A Ordem dos Advogados do Brasil (OAB) fez, também em junho, um documento com o mesmo teor. No texto, a instituição cita que o "poder moderador" existiu no Brasil apenas durante o Império (extinto em 1889) e que a Constituição "não abre nenhum espaço para se alçar as Forças Armadas de cumpridoras da lei à condição de intérpretes e fiadoras da própria legalidade".

O parecer faz ainda uma menção elogiosa ao trabalho dos militares: "Interpretar as funções e as competências das Forças Armadas dentro dos marcos democráticos e do império da lei é postura que somente valoriza a importante missão constitucional que desempenham. E é postura compartilhada pela expressiva maioria dos integrantes das três Forças, que mantêm inabalável compromisso com a legalidade e rechaçam os discursos de intervenção militar".

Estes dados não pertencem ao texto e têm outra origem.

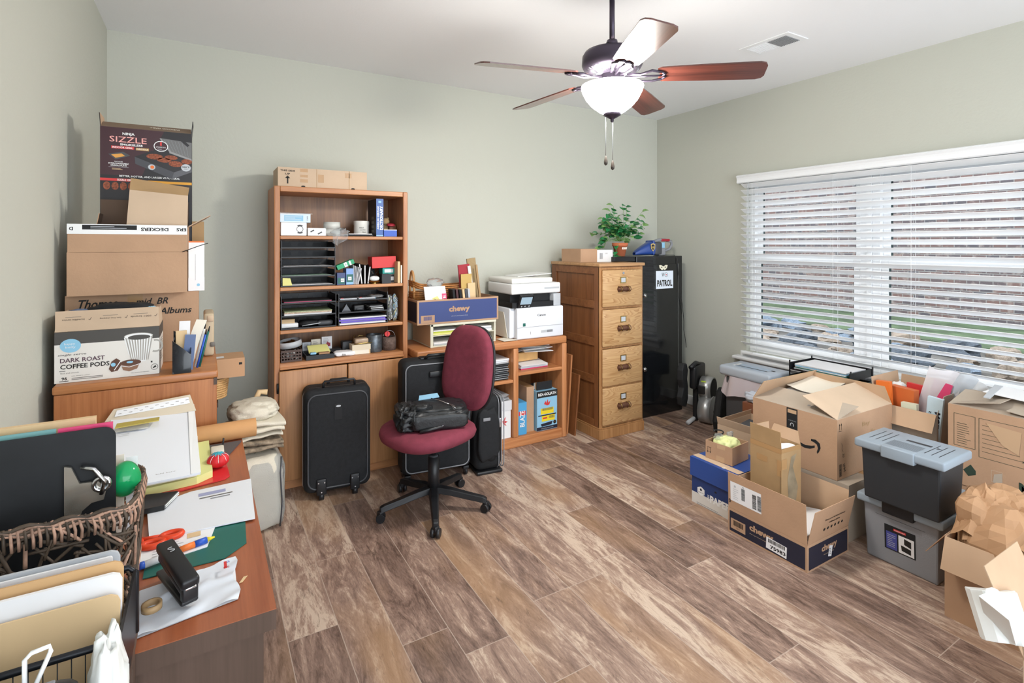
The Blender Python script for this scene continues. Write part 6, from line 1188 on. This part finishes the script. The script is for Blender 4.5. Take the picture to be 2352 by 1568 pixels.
# ------------------------------------------------------------ right hand group
def ch_l(F):
    F.rect(0, -.002, F.w - .02, F.h - .022, NAVY); F.rect(-.15, -.012, .085, .052, CARD, .0012); F.bars(-.15, -.006, .055, .026, INK, 3, 14, .0016); F.text('3 8 2', -.15, -.028, .006, INK, .02, d=.0016)
    F.text('chewy', -.02, .010, .040, CARD, .13, .045, d=.0014); F.text('where pet lovers shop', -.04, -.018, .007, CARDL, .09)
    F.rect(.06, -.018, .105, .055, PAPER, .0022, rot=-.04); F.bars(.06, -.003, .085, .018, INK, 5, 20, .0026); F.text('75983', .068, -.030, .018, INK, .078, .03, d=.0026)
def ch_fl(F):
    F.rect(-.105, .0, .175, .10, PAPER, .001); F.bars(-.055, -.004, .022, .072, INK, 6, 18, .0016, True); F.bars(-.028, -.004, .020, .072, DGREY, 7, 22, .0016, True); F.bars(-.118, .004, .02, .06, DGREY, 8, 30, .0016, True); F.text('12', -.118, .042, .007, INK, .01, rot=0, d=.0016); F.lines(-.16, -.01, .03, .06, 6, LGREY, 2, .2, .0016); F.disc(-.165, .03, .006, LGREY, .0016); F.text('0', -.198, -.055, .02, INK, .012, .03)
def ch_f(F): F.rect(0, -.002, F.w - .02, F.h - .022, NAVY); F.text('chewy', .005, .012, .038, CARD, .13, .045, d=.0014); F.text('where pet lovers shop', .0, -.016, .007, CARDL, .085); F.rect(.012, -.012, .028, .05, PAPER, .002, rot=-.25); F.lines(.012, -.012, .018, .03, 4, INKG, 3, .4, .0026)
def ch_ff(F):
    F.text('Share your #ChewyDelivery', .02, .015, .011, INK, .17, .02); F.text('with us online', .02, -.004, .010, INK, .09, .02)
    for k in range(6): F.disc(-.055 + .030 * k, -.034, .0075, INK, .001)
carton('pet_supply_box', 'open low navy printed cardboard box with label 75983 on the floor', (2.5475, 1.5965, 0), .345, .42, .125, 0, {'l': (2, .185, .002), 'f': (12, .165, .002), 'b': (-4, .15), 'r': (4, .17)}, m=CARD, dec={'l': ch_l, 'flap_l': ch_fl, 'f': ch_f, 'flap_f': ch_ff})
m = MB(); r = random.Random(5)
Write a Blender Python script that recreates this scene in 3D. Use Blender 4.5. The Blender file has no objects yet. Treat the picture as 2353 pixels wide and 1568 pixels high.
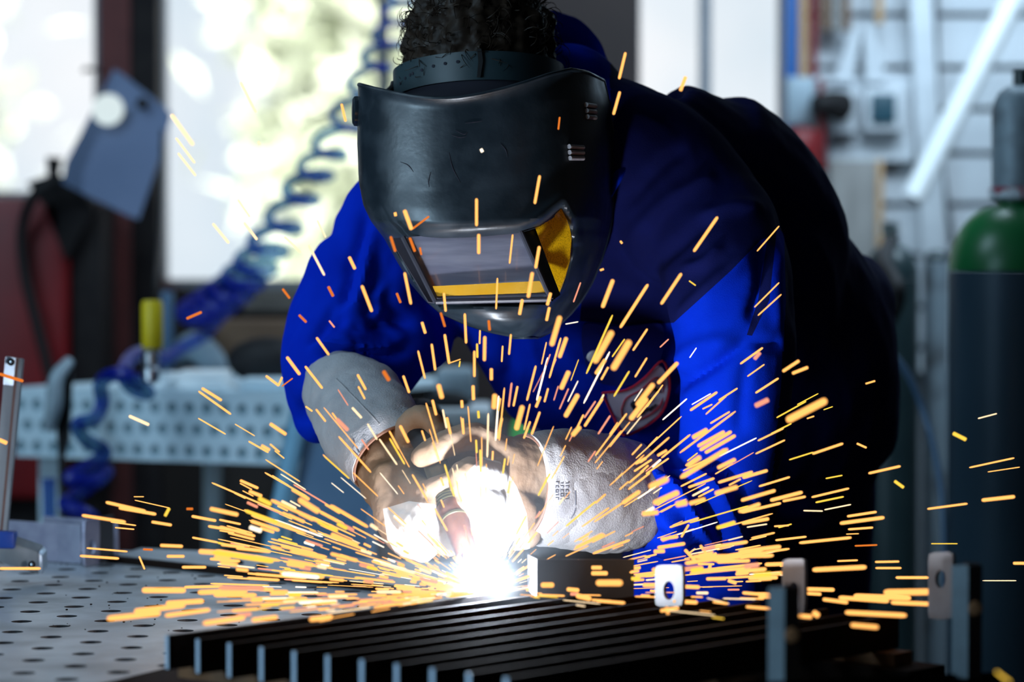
import bpy, bmesh, math, random
import numpy as np
from mathutils import Vector, Matrix, noise

S = bpy.context.scene
C = S.collection
PI = math.pi

# ------------------------------------------------------------------ camera, world, lights, exposure
CAMZ = 1.344
TILT = math.radians(1.66)
FPX = 2353 * 105 / 36.0
cam_d = bpy.data.cameras.new('camera')
cam = bpy.data.objects.new('camera', cam_d)
C.objects.link(cam)
cam.location = (0, 0, CAMZ)
cam.rotation_euler = (PI / 2 - TILT, 0, 0)
cam_d.lens = 105
cam_d.sensor_width = 36
cam_d.clip_start = 0.05
cam_d.clip_end = 200
cam_d.dof.use_dof = True
cam_d.dof.focus_distance = 3.68
cam_d.dof.aperture_fstop = 2.8
S.camera = cam

S.view_settings.view_transform = 'Standard'
S.view_settings.look = 'None'
S.view_settings.exposure = 0.0
S.view_settings.gamma = 1.0
S.view_settings.use_curve_mapping = False
try:
    S.cycles.use_denoising = True
    S.cycles.denoiser = 'OPENIMAGEDENOISE'
    S.cycles.sample_clamp_indirect = 4.0
    S.cycles.max_bounces = 8
    S.cycles.caustics_reflective = False
    S.cycles.caustics_refractive = False
except Exception:
    pass

world = bpy.data.worlds.new('sky')
S.world = world
world.use_nodes = True
wn = world.node_tree
wn.nodes.clear()
w_out = wn.nodes.new('ShaderNodeOutputWorld')
w_bg = wn.nodes.new('ShaderNodeBackground')
w_tc = wn.nodes.new('ShaderNodeTexCoord')
w_ns = wn.nodes.new('ShaderNodeTexNoise')
w_ns.inputs['Scale'].default_value = 6.0
w_ns.inputs['Detail'].default_value = 4.0
w_rp = wn.nodes.new('ShaderNodeValToRGB')
w_rp.color_ramp.elements[0].position = 0.35
w_rp.color_ramp.elements[0].color = (0.52, 0.68, 0.80, 1)
w_rp.color_ramp.elements[1].position = 0.62
w_rp.color_ramp.elements[1].color = (0.95, 0.97, 1.0, 1)
wn.links.new(w_tc.outputs['Generated'], w_ns.inputs['Vector'])
wn.links.new(w_ns.outputs['Fac'], w_rp.inputs['Fac'])
wn.links.new(w_rp.outputs['Color'], w_bg.inputs['Color'])
w_bg.inputs['Strength'].default_value = 1.15
wn.links.new(w_bg.outputs['Background'], w_out.inputs['Surface'])


def lamp(name, kind, loc, energy, color, rot=(0, 0, 0), **kw):
    d = bpy.data.lights.new(name, kind)
    d.energy = energy
    d.color = color
    for k, v in kw.items():
        setattr(d, k, v)
    o = bpy.data.objects.new(name, d)
    C.objects.link(o)
    o.location = loc
    o.rotation_euler = rot
    return o


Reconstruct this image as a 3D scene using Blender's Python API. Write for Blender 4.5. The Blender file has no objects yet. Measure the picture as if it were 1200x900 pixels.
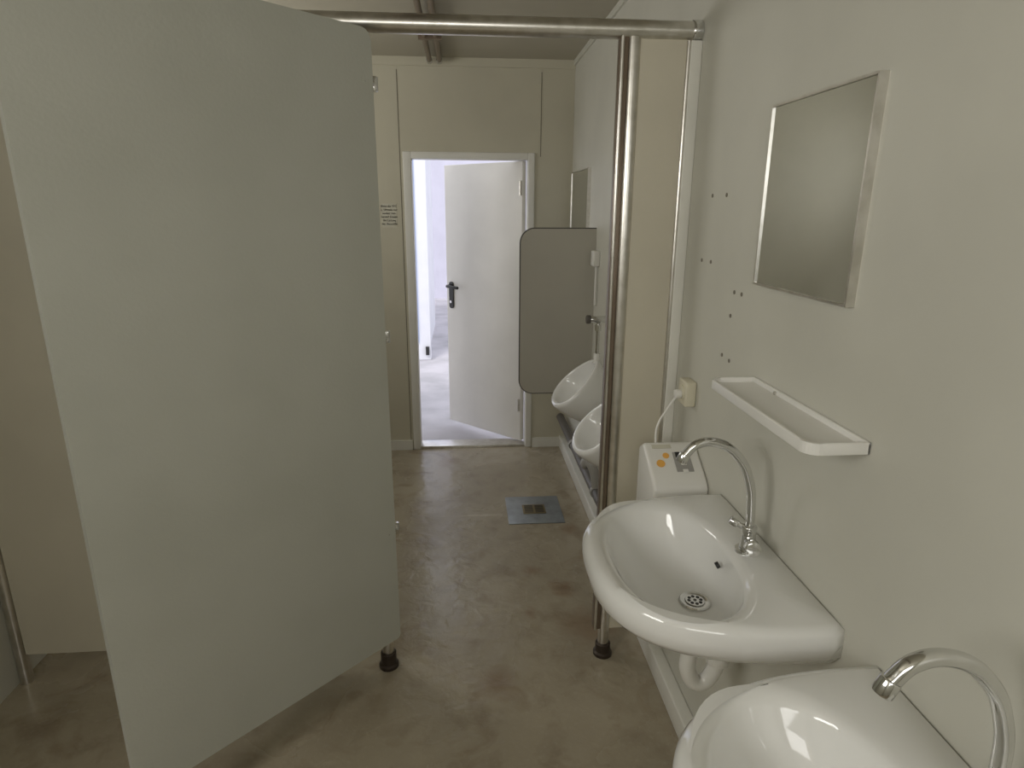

No Twitter, o ex-presidente Fernando Henrique Cardoso arrematou a questão, alegando que o artigo 142 nada tem a ver com "intervenção militar". E ele falou com propriedade e conhecimento de causa. "O art 142 da Constituição é de redação minha e do sen Richa. Qualquer dos 3 poderes pode requerer as FFAA na defesa da Constituição e da ordem. Nada a ver com tutela, moderação ou intervenção militar. Os 3 poderes são independentes e harmônicos, regulados pela Constituição. E só", escreveu, fazendo menção ao ex-senador e ex-governador do Paraná José Richa.